### Work instructions
Could you give the data below again, exactly and completely?

### Stored data
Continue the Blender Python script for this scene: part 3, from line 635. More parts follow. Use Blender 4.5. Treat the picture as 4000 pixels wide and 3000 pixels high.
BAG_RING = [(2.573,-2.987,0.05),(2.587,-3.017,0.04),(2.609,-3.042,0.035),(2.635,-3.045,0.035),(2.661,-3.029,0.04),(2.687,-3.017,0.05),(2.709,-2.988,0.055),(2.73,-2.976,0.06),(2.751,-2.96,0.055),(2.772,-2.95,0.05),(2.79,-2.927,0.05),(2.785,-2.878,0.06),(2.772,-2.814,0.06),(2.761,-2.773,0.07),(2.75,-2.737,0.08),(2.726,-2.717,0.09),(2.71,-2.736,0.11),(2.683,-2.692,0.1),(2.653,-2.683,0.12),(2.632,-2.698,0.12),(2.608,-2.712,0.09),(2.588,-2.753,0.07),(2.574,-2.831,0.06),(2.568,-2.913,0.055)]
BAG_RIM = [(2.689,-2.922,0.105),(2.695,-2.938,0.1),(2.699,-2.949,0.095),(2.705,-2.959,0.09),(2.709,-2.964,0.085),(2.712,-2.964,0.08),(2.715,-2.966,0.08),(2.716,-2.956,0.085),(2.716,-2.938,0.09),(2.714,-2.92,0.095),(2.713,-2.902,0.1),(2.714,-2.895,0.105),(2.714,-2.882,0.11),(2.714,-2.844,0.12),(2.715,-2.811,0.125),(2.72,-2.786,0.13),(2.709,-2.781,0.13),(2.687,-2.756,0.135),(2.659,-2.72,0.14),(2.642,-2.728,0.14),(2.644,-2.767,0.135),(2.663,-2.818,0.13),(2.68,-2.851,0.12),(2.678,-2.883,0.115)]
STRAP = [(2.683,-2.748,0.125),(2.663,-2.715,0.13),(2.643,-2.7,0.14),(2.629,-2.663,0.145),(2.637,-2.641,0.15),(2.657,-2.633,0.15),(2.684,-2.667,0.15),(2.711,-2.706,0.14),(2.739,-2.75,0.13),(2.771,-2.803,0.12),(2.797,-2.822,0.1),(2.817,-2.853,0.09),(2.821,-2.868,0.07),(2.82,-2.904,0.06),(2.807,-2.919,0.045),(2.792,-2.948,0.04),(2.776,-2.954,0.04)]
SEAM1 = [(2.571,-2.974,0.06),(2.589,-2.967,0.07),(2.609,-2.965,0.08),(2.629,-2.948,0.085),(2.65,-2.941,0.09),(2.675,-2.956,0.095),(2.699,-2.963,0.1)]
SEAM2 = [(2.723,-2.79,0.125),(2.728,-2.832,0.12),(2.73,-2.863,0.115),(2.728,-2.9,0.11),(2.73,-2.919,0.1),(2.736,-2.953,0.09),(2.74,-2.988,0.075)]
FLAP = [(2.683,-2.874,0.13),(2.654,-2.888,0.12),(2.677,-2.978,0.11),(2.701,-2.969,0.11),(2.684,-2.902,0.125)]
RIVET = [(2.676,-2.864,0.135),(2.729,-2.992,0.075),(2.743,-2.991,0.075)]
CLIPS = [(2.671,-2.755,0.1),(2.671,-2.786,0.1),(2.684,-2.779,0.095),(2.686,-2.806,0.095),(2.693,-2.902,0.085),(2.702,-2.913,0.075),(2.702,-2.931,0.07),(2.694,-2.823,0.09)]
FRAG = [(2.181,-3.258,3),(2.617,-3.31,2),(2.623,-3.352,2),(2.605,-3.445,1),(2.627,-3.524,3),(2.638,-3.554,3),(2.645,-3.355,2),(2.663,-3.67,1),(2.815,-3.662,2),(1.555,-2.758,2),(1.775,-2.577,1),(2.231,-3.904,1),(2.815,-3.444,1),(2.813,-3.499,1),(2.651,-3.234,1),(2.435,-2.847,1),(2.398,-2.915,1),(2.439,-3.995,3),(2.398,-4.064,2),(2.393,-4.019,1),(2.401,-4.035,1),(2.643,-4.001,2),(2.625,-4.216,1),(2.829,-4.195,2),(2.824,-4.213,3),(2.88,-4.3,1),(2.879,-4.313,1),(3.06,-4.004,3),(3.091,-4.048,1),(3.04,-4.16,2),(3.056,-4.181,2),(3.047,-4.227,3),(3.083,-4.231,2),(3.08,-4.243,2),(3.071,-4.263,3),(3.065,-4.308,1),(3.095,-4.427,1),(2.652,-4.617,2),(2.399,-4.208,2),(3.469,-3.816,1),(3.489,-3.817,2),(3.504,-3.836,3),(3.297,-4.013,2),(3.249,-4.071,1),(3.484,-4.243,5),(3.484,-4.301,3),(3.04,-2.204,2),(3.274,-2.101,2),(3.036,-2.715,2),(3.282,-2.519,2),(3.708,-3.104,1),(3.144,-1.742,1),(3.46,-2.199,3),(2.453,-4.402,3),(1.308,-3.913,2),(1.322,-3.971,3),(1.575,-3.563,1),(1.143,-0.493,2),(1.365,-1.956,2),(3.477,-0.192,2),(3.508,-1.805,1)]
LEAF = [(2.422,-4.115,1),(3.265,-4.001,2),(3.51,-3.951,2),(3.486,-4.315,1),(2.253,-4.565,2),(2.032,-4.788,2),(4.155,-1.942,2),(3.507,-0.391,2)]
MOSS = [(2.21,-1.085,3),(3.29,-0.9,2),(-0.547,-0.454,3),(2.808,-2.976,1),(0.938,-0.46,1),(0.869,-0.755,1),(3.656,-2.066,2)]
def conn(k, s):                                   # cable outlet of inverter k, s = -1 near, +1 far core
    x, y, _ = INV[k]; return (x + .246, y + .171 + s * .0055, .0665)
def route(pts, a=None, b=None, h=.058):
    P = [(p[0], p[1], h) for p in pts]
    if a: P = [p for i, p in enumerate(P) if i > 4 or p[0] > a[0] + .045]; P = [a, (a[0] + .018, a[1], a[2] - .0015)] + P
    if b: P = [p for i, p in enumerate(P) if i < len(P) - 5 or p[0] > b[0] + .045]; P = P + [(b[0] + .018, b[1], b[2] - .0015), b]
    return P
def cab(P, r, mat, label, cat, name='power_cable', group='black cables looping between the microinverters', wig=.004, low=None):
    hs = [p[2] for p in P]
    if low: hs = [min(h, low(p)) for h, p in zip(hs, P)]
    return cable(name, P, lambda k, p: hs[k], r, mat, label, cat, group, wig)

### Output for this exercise
Continue the Blender Python script for this scene: part 3, from line 635. More parts follow. Use Blender 4.5. Treat the picture as 4000 pixels wide and 3000 pixels high.
BAG_RING = [(2.573,-2.987,0.05),(2.587,-3.017,0.04),(2.609,-3.042,0.035),(2.635,-3.045,0.035),(2.661,-3.029,0.04),(2.687,-3.017,0.05),(2.709,-2.988,0.055),(2.73,-2.976,0.06),(2.751,-2.96,0.055),(2.772,-2.95,0.05),(2.79,-2.927,0.05),(2.785,-2.878,0.06),(2.772,-2.814,0.06),(2.761,-2.773,0.07),(2.75,-2.737,0.08),(2.726,-2.717,0.09),(2.71,-2.736,0.11),(2.683,-2.692,0.1),(2.653,-2.683,0.12),(2.632,-2.698,0.12),(2.608,-2.712,0.09),(2.588,-2.753,0.07),(2.574,-2.831,0.06),(2.568,-2.913,0.055)]
BAG_RIM = [(2.689,-2.922,0.105),(2.695,-2.938,0.1),(2.699,-2.949,0.095),(2.705,-2.959,0.09),(2.709,-2.964,0.085),(2.712,-2.964,0.08),(2.715,-2.966,0.08),(2.716,-2.956,0.085),(2.716,-2.938,0.09),(2.714,-2.92,0.095),(2.713,-2.902,0.1),(2.714,-2.895,0.105),(2.714,-2.882,0.11),(2.714,-2.844,0.12),(2.715,-2.811,0.125),(2.72,-2.786,0.13),(2.709,-2.781,0.13),(2.687,-2.756,0.135),(2.659,-2.72,0.14),(2.642,-2.728,0.14),(2.644,-2.767,0.135),(2.663,-2.818,0.13),(2.68,-2.851,0.12),(2.678,-2.883,0.115)]
STRAP = [(2.683,-2.748,0.125),(2.663,-2.715,0.13),(2.643,-2.7,0.14),(2.629,-2.663,0.145),(2.637,-2.641,0.15),(2.657,-2.633,0.15),(2.684,-2.667,0.15),(2.711,-2.706,0.14),(2.739,-2.75,0.13),(2.771,-2.803,0.12),(2.797,-2.822,0.1),(2.817,-2.853,0.09),(2.821,-2.868,0.07),(2.82,-2.904,0.06),(2.807,-2.919,0.045),(2.792,-2.948,0.04),(2.776,-2.954,0.04)]
SEAM1 = [(2.571,-2.974,0.06),(2.589,-2.967,0.07),(2.609,-2.965,0.08),(2.629,-2.948,0.085),(2.65,-2.941,0.09),(2.675,-2.956,0.095),(2.699,-2.963,0.1)]
SEAM2 = [(2.723,-2.79,0.125),(2.728,-2.832,0.12),(2.73,-2.863,0.115),(2.728,-2.9,0.11),(2.73,-2.919,0.1),(2.736,-2.953,0.09),(2.74,-2.988,0.075)]
FLAP = [(2.683,-2.874,0.13),(2.654,-2.888,0.12),(2.677,-2.978,0.11),(2.701,-2.969,0.11),(2.684,-2.902,0.125)]
RIVET = [(2.676,-2.864,0.135),(2.729,-2.992,0.075),(2.743,-2.991,0.075)]
CLIPS = [(2.671,-2.755,0.1),(2.671,-2.786,0.1),(2.684,-2.779,0.095),(2.686,-2.806,0.095),(2.693,-2.902,0.085),(2.702,-2.913,0.075),(2.702,-2.931,0.07),(2.694,-2.823,0.09)]
FRAG = [(2.181,-3.258,3),(2.617,-3.31,2),(2.623,-3.352,2),(2.605,-3.445,1),(2.627,-3.524,3),(2.638,-3.554,3),(2.645,-3.355,2),(2.663,-3.67,1),(2.815,-3.662,2),(1.555,-2.758,2),(1.775,-2.577,1),(2.231,-3.904,1),(2.815,-3.444,1),(2.813,-3.499,1),(2.651,-3.234,1),(2.435,-2.847,1),(2.398,-2.915,1),(2.439,-3.995,3),(2.398,-4.064,2),(2.393,-4.019,1),(2.401,-4.035,1),(2.643,-4.001,2),(2.625,-4.216,1),(2.829,-4.195,2),(2.824,-4.213,3),(2.88,-4.3,1),(2.879,-4.313,1),(3.06,-4.004,3),(3.091,-4.048,1),(3.04,-4.16,2),(3.056,-4.181,2),(3.047,-4.227,3),(3.083,-4.231,2),(3.08,-4.243,2),(3.071,-4.263,3),(3.065,-4.308,1),(3.095,-4.427,1),(2.652,-4.617,2),(2.399,-4.208,2),(3.469,-3.816,1),(3.489,-3.817,2),(3.504,-3.836,3),(3.297,-4.013,2),(3.249,-4.071,1),(3.484,-4.243,5),(3.484,-4.301,3),(3.04,-2.204,2),(3.274,-2.101,2),(3.036,-2.715,2),(3.282,-2.519,2),(3.708,-3.104,1),(3.144,-1.742,1),(3.46,-2.199,3),(2.453,-4.402,3),(1.308,-3.913,2),(1.322,-3.971,3),(1.575,-3.563,1),(1.143,-0.493,2),(1.365,-1.956,2),(3.477,-0.192,2),(3.508,-1.805,1)]
LEAF = [(2.422,-4.115,1),(3.265,-4.001,2),(3.51,-3.951,2),(3.486,-4.315,1),(2.253,-4.565,2),(2.032,-4.788,2),(4.155,-1.942,2),(3.507,-0.391,2)]
MOSS = [(2.21,-1.085,3),(3.29,-0.9,2),(-0.547,-0.454,3),(2.808,-2.976,1),(0.938,-0.46,1),(0.869,-0.755,1),(3.656,-2.066,2)]
def conn(k, s):                                   # cable outlet of inverter k, s = -1 near, +1 far core
    x, y, _ = INV[k]; return (x + .246, y + .171 + s * .0055, .0665)
def route(pts, a=None, b=None, h=.058):
    P = [(p[0], p[1], h) for p in pts]
    if a: P = [p for i, p in enumerate(P) if i > 4 or p[0] > a[0] + .045]; P = [a, (a[0] + .018, a[1], a[2] - .0015)] + P
    if b: P = [p for i, p in enumerate(P) if i < len(P) - 5 or p[0] > b[0] + .045]; P = P + [(b[0] + .018, b[1], b[2] - .0015), b]
    return P
def cab(P, r, mat, label, cat, name='power_cable', group='black cables looping between the microinverters', wig=.004, low=None):
    hs = [p[2] for p in P]
    if low: hs = [min(h, low(p)) for h, p in zip(hs, P)]
    return cable(name, P, lambda k, p: hs[k], r, mat, label, cat, group, wig)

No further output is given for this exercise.